Task requirements
Write the material out again exactly as it stands.

Data block
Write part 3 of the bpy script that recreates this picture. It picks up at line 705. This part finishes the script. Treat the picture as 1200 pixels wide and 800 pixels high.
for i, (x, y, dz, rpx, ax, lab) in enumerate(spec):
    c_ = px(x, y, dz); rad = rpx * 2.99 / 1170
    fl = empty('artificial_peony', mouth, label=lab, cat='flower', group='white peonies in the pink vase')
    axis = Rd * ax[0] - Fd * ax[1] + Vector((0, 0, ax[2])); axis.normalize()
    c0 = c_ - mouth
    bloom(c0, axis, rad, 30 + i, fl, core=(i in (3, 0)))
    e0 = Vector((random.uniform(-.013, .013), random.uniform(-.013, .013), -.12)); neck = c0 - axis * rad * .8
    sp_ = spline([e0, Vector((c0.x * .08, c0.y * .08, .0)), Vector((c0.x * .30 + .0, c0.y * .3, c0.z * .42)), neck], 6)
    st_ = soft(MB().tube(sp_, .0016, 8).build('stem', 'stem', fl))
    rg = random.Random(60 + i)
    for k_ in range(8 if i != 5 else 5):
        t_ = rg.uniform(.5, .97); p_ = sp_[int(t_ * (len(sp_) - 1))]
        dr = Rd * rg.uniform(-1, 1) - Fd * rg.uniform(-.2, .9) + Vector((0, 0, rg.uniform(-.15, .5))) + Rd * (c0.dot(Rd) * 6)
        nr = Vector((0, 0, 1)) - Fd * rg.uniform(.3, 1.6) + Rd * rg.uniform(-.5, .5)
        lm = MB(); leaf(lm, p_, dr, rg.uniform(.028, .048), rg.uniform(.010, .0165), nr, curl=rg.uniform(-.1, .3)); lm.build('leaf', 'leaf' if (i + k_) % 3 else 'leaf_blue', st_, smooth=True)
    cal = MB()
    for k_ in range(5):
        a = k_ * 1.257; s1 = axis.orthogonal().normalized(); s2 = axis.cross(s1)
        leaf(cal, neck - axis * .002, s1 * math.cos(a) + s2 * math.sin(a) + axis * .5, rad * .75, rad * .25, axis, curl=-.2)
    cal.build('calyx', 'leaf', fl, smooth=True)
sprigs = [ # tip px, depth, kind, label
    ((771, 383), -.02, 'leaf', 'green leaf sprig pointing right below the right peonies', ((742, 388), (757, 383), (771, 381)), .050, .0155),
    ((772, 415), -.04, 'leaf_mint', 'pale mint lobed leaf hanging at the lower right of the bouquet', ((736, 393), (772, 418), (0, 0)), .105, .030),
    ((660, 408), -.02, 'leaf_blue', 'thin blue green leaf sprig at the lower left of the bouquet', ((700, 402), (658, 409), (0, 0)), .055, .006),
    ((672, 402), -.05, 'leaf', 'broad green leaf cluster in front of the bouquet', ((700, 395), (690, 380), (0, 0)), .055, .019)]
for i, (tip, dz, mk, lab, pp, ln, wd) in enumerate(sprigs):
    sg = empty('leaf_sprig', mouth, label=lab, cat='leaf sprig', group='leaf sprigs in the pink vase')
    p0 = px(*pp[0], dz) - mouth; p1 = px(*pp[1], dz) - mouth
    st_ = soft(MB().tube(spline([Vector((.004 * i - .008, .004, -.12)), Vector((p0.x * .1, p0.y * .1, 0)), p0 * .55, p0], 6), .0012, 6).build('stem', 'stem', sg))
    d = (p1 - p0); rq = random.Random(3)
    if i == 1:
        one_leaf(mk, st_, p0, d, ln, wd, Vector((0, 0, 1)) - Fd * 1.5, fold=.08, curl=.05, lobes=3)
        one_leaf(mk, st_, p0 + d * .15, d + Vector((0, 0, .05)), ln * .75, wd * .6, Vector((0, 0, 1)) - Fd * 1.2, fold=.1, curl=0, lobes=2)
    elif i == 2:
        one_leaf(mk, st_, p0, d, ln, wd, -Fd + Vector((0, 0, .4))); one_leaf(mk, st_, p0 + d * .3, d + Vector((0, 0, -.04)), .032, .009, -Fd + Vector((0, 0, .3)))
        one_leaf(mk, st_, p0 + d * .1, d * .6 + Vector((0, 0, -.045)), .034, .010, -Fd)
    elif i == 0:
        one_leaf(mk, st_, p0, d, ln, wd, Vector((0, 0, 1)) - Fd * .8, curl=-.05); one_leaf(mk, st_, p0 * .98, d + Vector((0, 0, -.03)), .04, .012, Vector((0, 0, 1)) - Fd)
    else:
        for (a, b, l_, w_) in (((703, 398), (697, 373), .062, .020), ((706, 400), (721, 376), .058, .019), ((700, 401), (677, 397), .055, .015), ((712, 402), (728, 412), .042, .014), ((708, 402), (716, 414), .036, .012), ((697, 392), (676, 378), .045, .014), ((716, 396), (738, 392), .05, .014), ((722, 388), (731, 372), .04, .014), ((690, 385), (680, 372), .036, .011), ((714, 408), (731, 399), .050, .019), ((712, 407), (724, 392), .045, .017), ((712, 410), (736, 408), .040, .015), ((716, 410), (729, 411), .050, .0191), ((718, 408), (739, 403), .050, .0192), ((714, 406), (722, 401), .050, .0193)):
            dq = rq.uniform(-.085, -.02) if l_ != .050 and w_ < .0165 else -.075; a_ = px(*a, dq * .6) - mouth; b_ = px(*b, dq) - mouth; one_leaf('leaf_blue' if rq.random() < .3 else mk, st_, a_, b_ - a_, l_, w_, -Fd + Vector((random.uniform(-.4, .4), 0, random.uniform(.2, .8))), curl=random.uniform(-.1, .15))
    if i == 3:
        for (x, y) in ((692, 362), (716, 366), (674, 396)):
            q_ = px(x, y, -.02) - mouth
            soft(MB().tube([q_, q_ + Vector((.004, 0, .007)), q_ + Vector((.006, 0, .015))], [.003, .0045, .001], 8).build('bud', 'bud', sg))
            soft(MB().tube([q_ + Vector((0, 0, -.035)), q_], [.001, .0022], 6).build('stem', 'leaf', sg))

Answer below
Write part 3 of the bpy script that recreates this picture. It picks up at line 705. This part finishes the script. Treat the picture as 1200 pixels wide and 800 pixels high.
for i, (x, y, dz, rpx, ax, lab) in enumerate(spec):
    c_ = px(x, y, dz); rad = rpx * 2.99 / 1170
    fl = empty('artificial_peony', mouth, label=lab, cat='flower', group='white peonies in the pink vase')
    axis = Rd * ax[0] - Fd * ax[1] + Vector((0, 0, ax[2])); axis.normalize()
    c0 = c_ - mouth
    bloom(c0, axis, rad, 30 + i, fl, core=(i in (3, 0)))
    e0 = Vector((random.uniform(-.013, .013), random.uniform(-.013, .013), -.12)); neck = c0 - axis * rad * .8
    sp_ = spline([e0, Vector((c0.x * .08, c0.y * .08, .0)), Vector((c0.x * .30 + .0, c0.y * .3, c0.z * .42)), neck], 6)
    st_ = soft(MB().tube(sp_, .0016, 8).build('stem', 'stem', fl))
    rg = random.Random(60 + i)
    for k_ in range(8 if i != 5 else 5):
        t_ = rg.uniform(.5, .97); p_ = sp_[int(t_ * (len(sp_) - 1))]
        dr = Rd * rg.uniform(-1, 1) - Fd * rg.uniform(-.2, .9) + Vector((0, 0, rg.uniform(-.15, .5))) + Rd * (c0.dot(Rd) * 6)
        nr = Vector((0, 0, 1)) - Fd * rg.uniform(.3, 1.6) + Rd * rg.uniform(-.5, .5)
        lm = MB(); leaf(lm, p_, dr, rg.uniform(.028, .048), rg.uniform(.010, .0165), nr, curl=rg.uniform(-.1, .3)); lm.build('leaf', 'leaf' if (i + k_) % 3 else 'leaf_blue', st_, smooth=True)
    cal = MB()
    for k_ in range(5):
        a = k_ * 1.257; s1 = axis.orthogonal().normalized(); s2 = axis.cross(s1)
        leaf(cal, neck - axis * .002, s1 * math.cos(a) + s2 * math.sin(a) + axis * .5, rad * .75, rad * .25, axis, curl=-.2)
    cal.build('calyx', 'leaf', fl, smooth=True)
sprigs = [ # tip px, depth, kind, label
    ((771, 383), -.02, 'leaf', 'green leaf sprig pointing right below the right peonies', ((742, 388), (757, 383), (771, 381)), .050, .0155),
    ((772, 415), -.04, 'leaf_mint', 'pale mint lobed leaf hanging at the lower right of the bouquet', ((736, 393), (772, 418), (0, 0)), .105, .030),
    ((660, 408), -.02, 'leaf_blue', 'thin blue green leaf sprig at the lower left of the bouquet', ((700, 402), (658, 409), (0, 0)), .055, .006),
    ((672, 402), -.05, 'leaf', 'broad green leaf cluster in front of the bouquet', ((700, 395), (690, 380), (0, 0)), .055, .019)]
for i, (tip, dz, mk, lab, pp, ln, wd) in enumerate(sprigs):
    sg = empty('leaf_sprig', mouth, label=lab, cat='leaf sprig', group='leaf sprigs in the pink vase')
    p0 = px(*pp[0], dz) - mouth; p1 = px(*pp[1], dz) - mouth
    st_ = soft(MB().tube(spline([Vector((.004 * i - .008, .004, -.12)), Vector((p0.x * .1, p0.y * .1, 0)), p0 * .55, p0], 6), .0012, 6).build('stem', 'stem', sg))
    d = (p1 - p0); rq = random.Random(3)
    if i == 1:
        one_leaf(mk, st_, p0, d, ln, wd, Vector((0, 0, 1)) - Fd * 1.5, fold=.08, curl=.05, lobes=3)
        one_leaf(mk, st_, p0 + d * .15, d + Vector((0, 0, .05)), ln * .75, wd * .6, Vector((0, 0, 1)) - Fd * 1.2, fold=.1, curl=0, lobes=2)
    elif i == 2:
        one_leaf(mk, st_, p0, d, ln, wd, -Fd + Vector((0, 0, .4))); one_leaf(mk, st_, p0 + d * .3, d + Vector((0, 0, -.04)), .032, .009, -Fd + Vector((0, 0, .3)))
        one_leaf(mk, st_, p0 + d * .1, d * .6 + Vector((0, 0, -.045)), .034, .010, -Fd)
    elif i == 0:
        one_leaf(mk, st_, p0, d, ln, wd, Vector((0, 0, 1)) - Fd * .8, curl=-.05); one_leaf(mk, st_, p0 * .98, d + Vector((0, 0, -.03)), .04, .012, Vector((0, 0, 1)) - Fd)
    else:
        for (a, b, l_, w_) in (((703, 398), (697, 373), .062, .020), ((706, 400), (721, 376), .058, .019), ((700, 401), (677, 397), .055, .015), ((712, 402), (728, 412), .042, .014), ((708, 402), (716, 414), .036, .012), ((697, 392), (676, 378), .045, .014), ((716, 396), (738, 392), .05, .014), ((722, 388), (731, 372), .04, .014), ((690, 385), (680, 372), .036, .011), ((714, 408), (731, 399), .050, .019), ((712, 407), (724, 392), .045, .017), ((712, 410), (736, 408), .040, .015), ((716, 410), (729, 411), .050, .0191), ((718, 408), (739, 403), .050, .0192), ((714, 406), (722, 401), .050, .0193)):
            dq = rq.uniform(-.085, -.02) if l_ != .050 and w_ < .0165 else -.075; a_ = px(*a, dq * .6) - mouth; b_ = px(*b, dq) - mouth; one_leaf('leaf_blue' if rq.random() < .3 else mk, st_, a_, b_ - a_, l_, w_, -Fd + Vector((random.uniform(-.4, .4), 0, random.uniform(.2, .8))), curl=random.uniform(-.1, .15))
    if i == 3:
        for (x, y) in ((692, 362), (716, 366), (674, 396)):
            q_ = px(x, y, -.02) - mouth
            soft(MB().tube([q_, q_ + Vector((.004, 0, .007)), q_ + Vector((.006, 0, .015))], [.003, .0045, .001], 8).build('bud', 'bud', sg))
            soft(MB().tube([q_ + Vector((0, 0, -.035)), q_], [.001, .0022], 6).build('stem', 'leaf', sg))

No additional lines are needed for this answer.